• Data provided
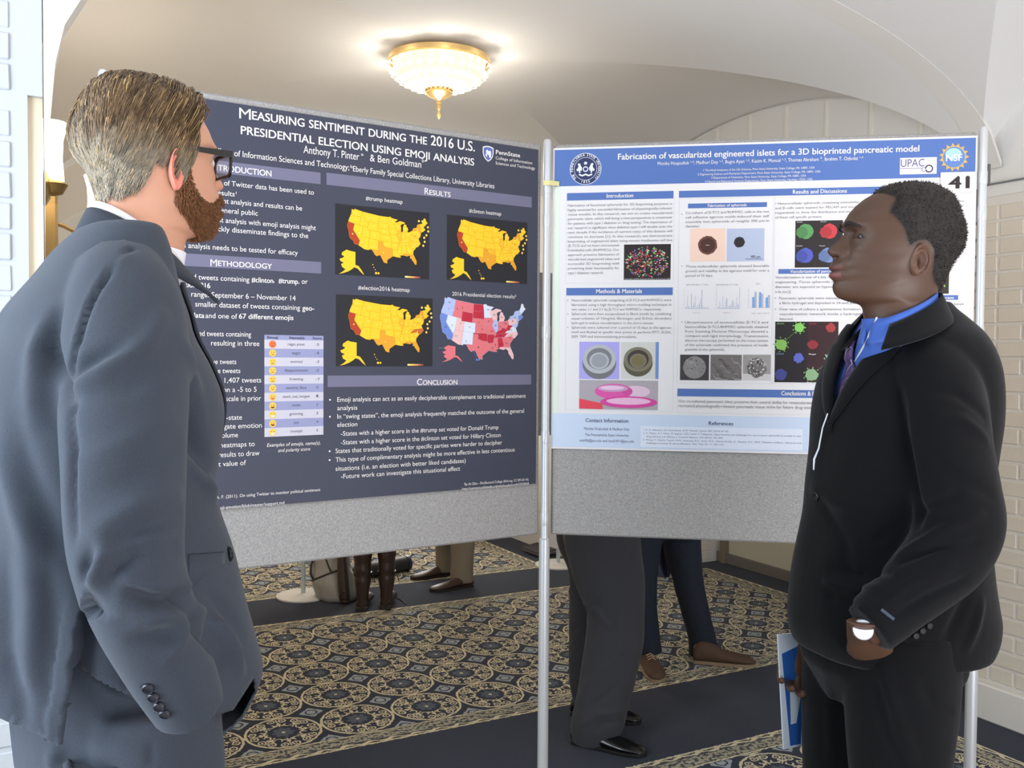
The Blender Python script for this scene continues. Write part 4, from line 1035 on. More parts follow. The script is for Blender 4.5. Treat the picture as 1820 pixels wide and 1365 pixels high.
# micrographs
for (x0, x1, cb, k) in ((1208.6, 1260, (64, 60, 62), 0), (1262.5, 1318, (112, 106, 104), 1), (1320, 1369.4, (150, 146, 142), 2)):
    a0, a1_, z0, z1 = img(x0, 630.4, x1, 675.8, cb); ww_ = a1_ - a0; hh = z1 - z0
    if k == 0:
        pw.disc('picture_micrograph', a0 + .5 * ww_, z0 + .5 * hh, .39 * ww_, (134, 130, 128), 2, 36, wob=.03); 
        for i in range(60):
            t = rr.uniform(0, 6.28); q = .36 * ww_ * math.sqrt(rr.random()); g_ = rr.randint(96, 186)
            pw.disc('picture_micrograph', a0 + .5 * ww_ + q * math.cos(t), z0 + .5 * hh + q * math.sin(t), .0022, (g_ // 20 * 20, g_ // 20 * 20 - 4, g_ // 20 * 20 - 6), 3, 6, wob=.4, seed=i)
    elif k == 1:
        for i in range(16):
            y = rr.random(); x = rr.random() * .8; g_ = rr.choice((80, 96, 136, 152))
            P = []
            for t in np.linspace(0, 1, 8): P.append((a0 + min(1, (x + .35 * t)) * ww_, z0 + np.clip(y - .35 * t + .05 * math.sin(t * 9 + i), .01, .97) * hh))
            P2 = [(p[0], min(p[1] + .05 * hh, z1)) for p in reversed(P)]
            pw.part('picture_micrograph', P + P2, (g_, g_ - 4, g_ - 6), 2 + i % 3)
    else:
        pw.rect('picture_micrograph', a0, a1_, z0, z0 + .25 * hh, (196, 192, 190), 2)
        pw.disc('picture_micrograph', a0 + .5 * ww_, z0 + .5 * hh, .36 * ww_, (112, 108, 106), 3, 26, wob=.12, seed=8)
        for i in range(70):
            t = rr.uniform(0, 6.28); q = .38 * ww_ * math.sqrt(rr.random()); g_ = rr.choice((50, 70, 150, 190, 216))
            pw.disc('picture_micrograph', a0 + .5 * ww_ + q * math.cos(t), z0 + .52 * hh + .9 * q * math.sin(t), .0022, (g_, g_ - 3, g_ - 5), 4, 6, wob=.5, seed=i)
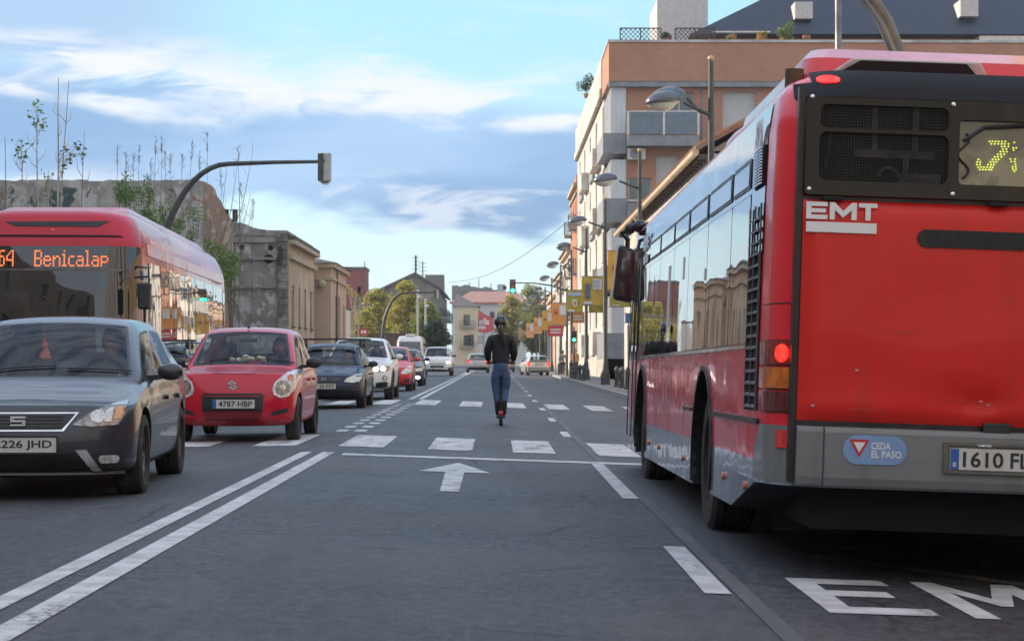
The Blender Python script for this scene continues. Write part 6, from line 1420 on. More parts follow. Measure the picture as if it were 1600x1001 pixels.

• Given exercise
Reproduce every entry exactly, but omit each picture.

• Written answer
The Blender Python script for this scene continues. Write part 4, from line 1035 on. More parts follow. The script is for Blender 4.5. Treat the picture as 1820 pixels wide and 1365 pixels high.
# micrographs
for (x0, x1, cb, k) in ((1208.6, 1260, (64, 60, 62), 0), (1262.5, 1318, (112, 106, 104), 1), (1320, 1369.4, (150, 146, 142), 2)):
    a0, a1_, z0, z1 = img(x0, 630.4, x1, 675.8, cb); ww_ = a1_ - a0; hh = z1 - z0
    if k == 0:
        pw.disc('picture_micrograph', a0 + .5 * ww_, z0 + .5 * hh, .39 * ww_, (134, 130, 128), 2, 36, wob=.03); 
        for i in range(60):
            t = rr.uniform(0, 6.28); q = .36 * ww_ * math.sqrt(rr.random()); g_ = rr.randint(96, 186)
            pw.disc('picture_micrograph', a0 + .5 * ww_ + q * math.cos(t), z0 + .5 * hh + q * math.sin(t), .0022, (g_ // 20 * 20, g_ // 20 * 20 - 4, g_ // 20 * 20 - 6), 3, 6, wob=.4, seed=i)
    elif k == 1:
        for i in range(16):
            y = rr.random(); x = rr.random() * .8; g_ = rr.choice((80, 96, 136, 152))
            P = []
            for t in np.linspace(0, 1, 8): P.append((a0 + min(1, (x + .35 * t)) * ww_, z0 + np.clip(y - .35 * t + .05 * math.sin(t * 9 + i), .01, .97) * hh))
            P2 = [(p[0], min(p[1] + .05 * hh, z1)) for p in reversed(P)]
            pw.part('picture_micrograph', P + P2, (g_, g_ - 4, g_ - 6), 2 + i % 3)
    else:
        pw.rect('picture_micrograph', a0, a1_, z0, z0 + .25 * hh, (196, 192, 190), 2)
        pw.disc('picture_micrograph', a0 + .5 * ww_, z0 + .5 * hh, .36 * ww_, (112, 108, 106), 3, 26, wob=.12, seed=8)
        for i in range(70):
            t = rr.uniform(0, 6.28); q = .38 * ww_ * math.sqrt(rr.random()); g_ = rr.choice((50, 70, 150, 190, 216))
            pw.disc('picture_micrograph', a0 + .5 * ww_ + q * math.cos(t), z0 + .52 * hh + .9 * q * math.sin(t), .0022, (g_, g_ - 3, g_ - 5), 4, 6, wob=.5, seed=i)
The Blender Python script for this scene continues. Write part 6, from line 1420 on. More parts follow. Measure the picture as if it were 1600x1001 pixels.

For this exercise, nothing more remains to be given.